[356]. Arab. “’Abír,” a fragrant powder sprinkled on face, body and clothes. In India it is composed of rice flower or powdered bark of the mango, Deodar (uvaria longifolia), Sandal-wood, lign-aloes or curcuma (zerumbat or zedoaria) with rose-flowers, camphor, civet and anise-seed. There are many of these powders: see in Herklots Chiksá, Phul, Ood, Sundul, Uggur, and Urgujja.

[357]. i.e. fair faced boys and women. These lines are from the Bresl. Edit. x. 160.

[358]. i.e. the Chief Kazi. For the origin of the Office and title see vol. ii. [90], and for the Kazi al-Arab who administers justice among the Badawin see Pilgrimage iii. 45.

[359]. Arab. “Raas al-Mál” = capital, as opposed to Ribá or Ribh = interest. This legal expression has been adopted by all Moslem races.

[360]. Our Aden which is thus noticed by Abulfeda (A.D. 1331): “Aden in the lowlands of Tehámah * * * also called Abyana from a man (who found it?), built upon the sea-shore, a station (for land travellers) and a sailing-place for merchant ships India-bound, is dry and sunparcht (Kashifah, squalid, scorbutic) and sweet water must be imported. * * * It lies 86 parasangs from San’á but Ibn Haukal following the travellers makes it three stages. The city, built on the skirt of a wall-like mountain, has a water-gate and a land-gate known as Bab al-Sákayn. But ’Adan Lá’ah (the modest, the timid, the less known as opposed to Abyan, the better known?) is a city in the mountains of Sabir, Al-Yaman, whence issued the supporters of the Fatimite Caliphs of Egypt.” ’Adan etymologically means in Arab. and Heb. pleasure (ἥδονη), Eden (the garden), the Heaven in which spirits will see Allah and our “Coal-hole of the East,” which we can hardly believe ever to have been an Eden. Mr. Badger who supplied me with this note described the two Adens in a paper in Ocean Highways, which he cannot now find. In the ’Ajáib al-Makhlúkát, Al-Kazwíni (ob. A.D. 1275) derives the name from Ibn Sinán bin Ibrahím; and is inclined there to place the Bír al-Mu’attal (abandoned well) and the Kasr al-Mashíd (lofty palace) of Koran xxii. 44; and he adds “Kasr al-Misyad” to those mentioned in the tale of Sayf al-Mulúk and Badí’a al-Jamál.

[361]. Meaning that she had been carried to the Westward of Meccah.

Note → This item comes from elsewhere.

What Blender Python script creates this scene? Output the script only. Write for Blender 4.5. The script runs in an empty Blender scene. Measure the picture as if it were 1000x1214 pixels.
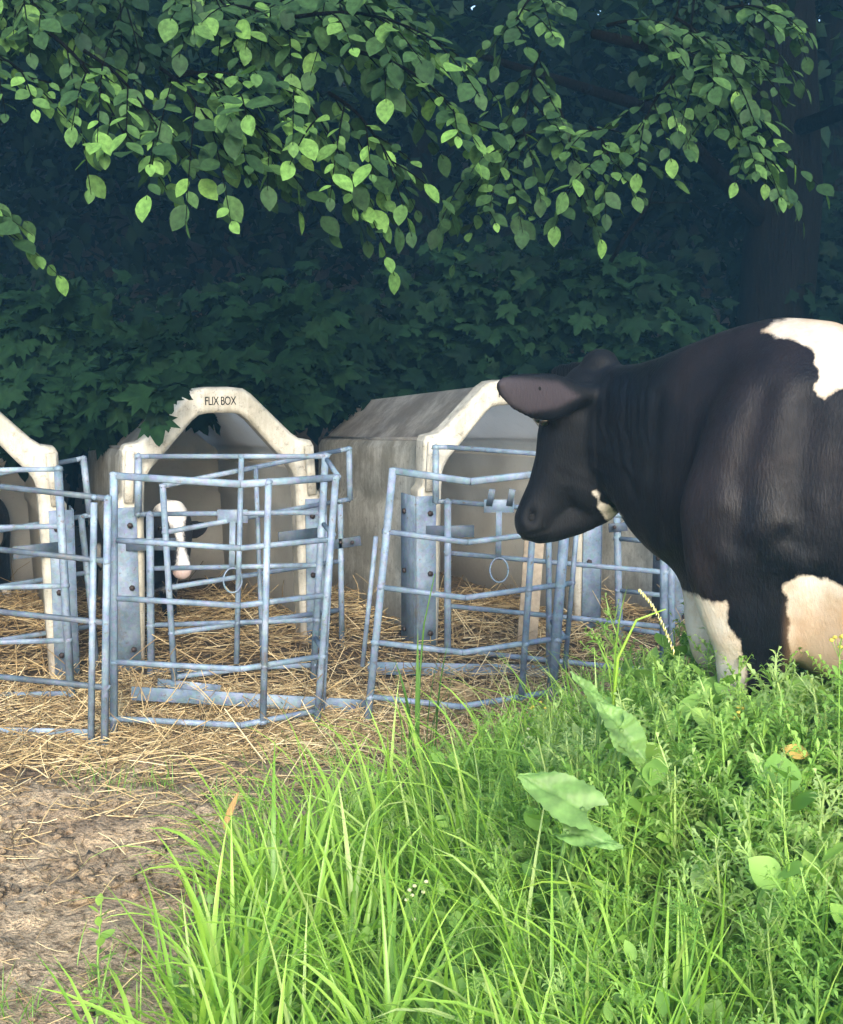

[362]. Arab. “Zahrawíyah” which contains a kind of double entendre. Fátimah the Prophet’s only daughter is titled Al-Zahrá the “bright-blooming”; and this is also an epithet of Zohrah the planet Venus. For Fatimah see vol. vi. [145]. Of her Mohammed said, “Love your daughters, for I too am a father of daughters” and, “Love them, they are the comforters, the dearlings.” The Lady appears in Moslem history a dreary young woman (died æt. 28) who made this world, like Honorius, a hell in order to win a next-world heaven. Her titles are Zahrá and Batúl (Pilgrimage ii. 90) both signifying virgin. Burckhardt translates Zahrá by “bright blooming” (the etymological sense); it denotes literally a girl who has not menstruated, in which state of purity the Prophet’s daughter is said to have lived and died. “Batúl” has the sense of a “clean maid” and is the title given by Eastern Christians to the Virgin Mary. The perpetual virginity of Fatimah even after motherhood (Hasan and Husayn) is a point of orthodoxy in Al-Islam as Juno’s with the Romans and Umá’s with the Hindu worshippers of Shiva. During her life Mohammed would not allow Ali a second wife, and he held her one of the four perfects, the other three being Asia wife of “Pharaoh,” the Virgin Mary and Khadíjah his own wife. She caused much scandal after his death by declaring that he had left her the Fadak estate (Abulfeda I, 133, 273) a castle with a fine palm-orchard near Khaybar. Abu Bakr dismissed the claim quoting the Apostle’s Hadis. “We prophets are folk who will away nothing: what we leave is alms gift to the poor,” and Shi’ahs greatly resent his decision. (See Dabistan iii. 51–52 for a different rendering of the words). I have given the popular version of the Lady Fatimah’s death and burial (Pilgrimage ii. 315) and have remarked that Moslem historians delight in the obscurity which hangs over her last resting-place, as if it were an honour even for the receptacle of her ashes to be concealed from the eyes of men. Her repute is a curious comment on Tom Hood’s

“Where woman has never a soul to save.”

[363]. For Sharif and Sayyid, descendants of Mohammed, see vol. iv. [170].

[364]. These lines have occurred with variants in vol. iii. [257], and iv. 50.